Early Life of John S. Williams and Care by "Old Quam"

John Shoebridge Williams wrote,

“In one thing we count ourselves most fortunate. As is customary in the South, aged blacks take care of the children. Old Quam was appointed my guardian, and a more faithful one never protected a ward. There is something surprising about blacks, as well as Indians, that attach them to children, and children to them, more firmly than can, under similar circumstances bind whites. It is an undeniable fact that blacks are more faithful nurses than whites, or at least children seem to think so. I thought nobody equal to old Quam; he thought there never was such a fine, black-haired, curly headed, blue-eyed boy before born, as I was, although I kept him running after me in day time, like a hen after one chicken. I had a deal of Welsh blood about me, and would go when I pleased, and Quam would not cross me, not he; and thus he was perpetually in a stew to keep me out of every danger, both real and imaginary. He loved my mother as if she were his own, and he knew besides the loss I would be to him; my death would almost kill her, as I was by more than ten years her youngest child. Old Quam escaped from a deal of anxious concern at his death.
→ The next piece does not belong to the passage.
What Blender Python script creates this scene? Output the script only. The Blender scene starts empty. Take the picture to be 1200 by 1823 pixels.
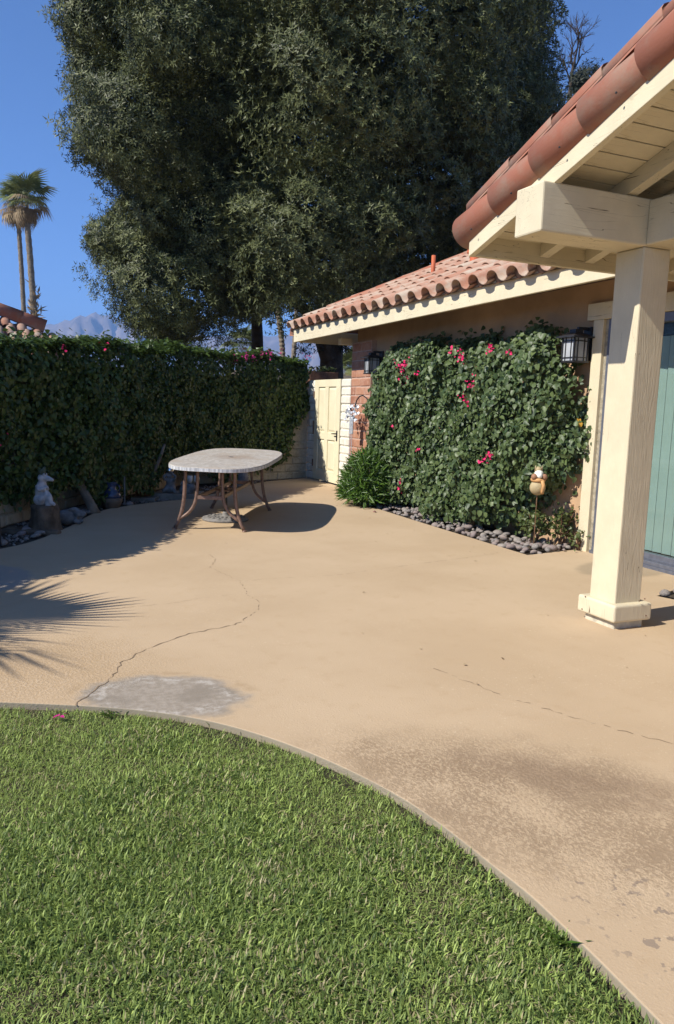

“My being so much the youngest, and living in a slave country, which makes white children scarce, my only companion during my first four years was Old Quam. He was eminently pious and pre-eminently innocent. He was just such a nurse as was calculated to have a good effect upon me. I remember him well and very vividly the time of his death, by which, at four years, I lost my friend. Previously he had taught me many of the essentials of religion. He had most firmly impressed on my mind that there was a Great Good Man who made everything. That he lived away up in the sky. That he could see all we did. That when we did good he loved and smiled at us, but when we hurt anything or did anybody harm he was sorry, and would frown at us and would not like us. That is was very wrong to displease him. Although Quam knew not a letter, he could repeat whole verses of Scripture, and, as I have heard, some chapters. He used to tell me of wicked people, how they oppressed and destroyed one another, and how the Great Good Man was so angry at some wicked people that he made their country so dark that they could feel the darkness like grains of corn.

“In this way he would so impress me as to make me cry, till the family would be drawn to know what was the matter. My good mother was eminently pious, too, and always took much pains to impress my mind with love and fear for the Supreme Being, but I could not understand her as I could Quam’s simple illustrations.

“I was very much indulged, and had it not been for Quam’s pious influence, a boy of my wayward propensities could scarcely have been kept within tolerable bounds. There is no wonder I was indulged when we consider my situation as last in the family and first in the heart of my widowed mother, who, however, never let her feelings overcome her prudence, but kept me within reasonable bounds after Quam’s death. While Quam lived, he was not satisfied to be parted from me the whole of any night. He would get up every night in sweet-potato time, and have some roasted by three or four o’clock, and then I was just as regular to wake and my sister must carry me out to Quam in the kitchen. There I would eat potatoes and ask him questions, and we would chat over all our concerns till near daylight, when I would tumble down on his bunk and finish the night in sleeping and he in watching. These things seem to me almost as if they happened last year.

“Old Quam’s great indulgence in satisfying all my inquiries to the best of his ability, and never checking me in asking and inquiring, I have no doubt, the same was of essential service to me. I have not a particle of doubt that it gave me an early memory. I can well remember when two and a half years old, being held one night in a door by my sister to see the sawmill burn, which was, say forty rods from the house. I remember the fire that flew towards our house, and their anxiety and precaution in extinguishing sparks on the roof on which was old Quam, and how my teeth chattered with fear and cold. I believe, too, that not only this early and definite memory was the result of his indulging all my inquiries, but that it gave me great facilities in attending to studies and in acquiring knowledge in after life.

“It is miserable treatment to rebuke a child who, form the affection of knowing, will ask a thousand questions. Sometimes burdensome, to be sure, but when we consider that upon that affection of knowing is built all the child’s advancement in knowledge afterwards, how cruel it is to rebuke the inquiries of the infant. Many a parent has ruined his child by this kind of discouragement, and afterwards chastised him for not loving and attending to studies and for making slow progress therein, when his own thoughtless course had produced that apathy and inability. All innocent inquiries by infants and children at all proper times should be indulged and encouraged, how pestersome soever they may seem."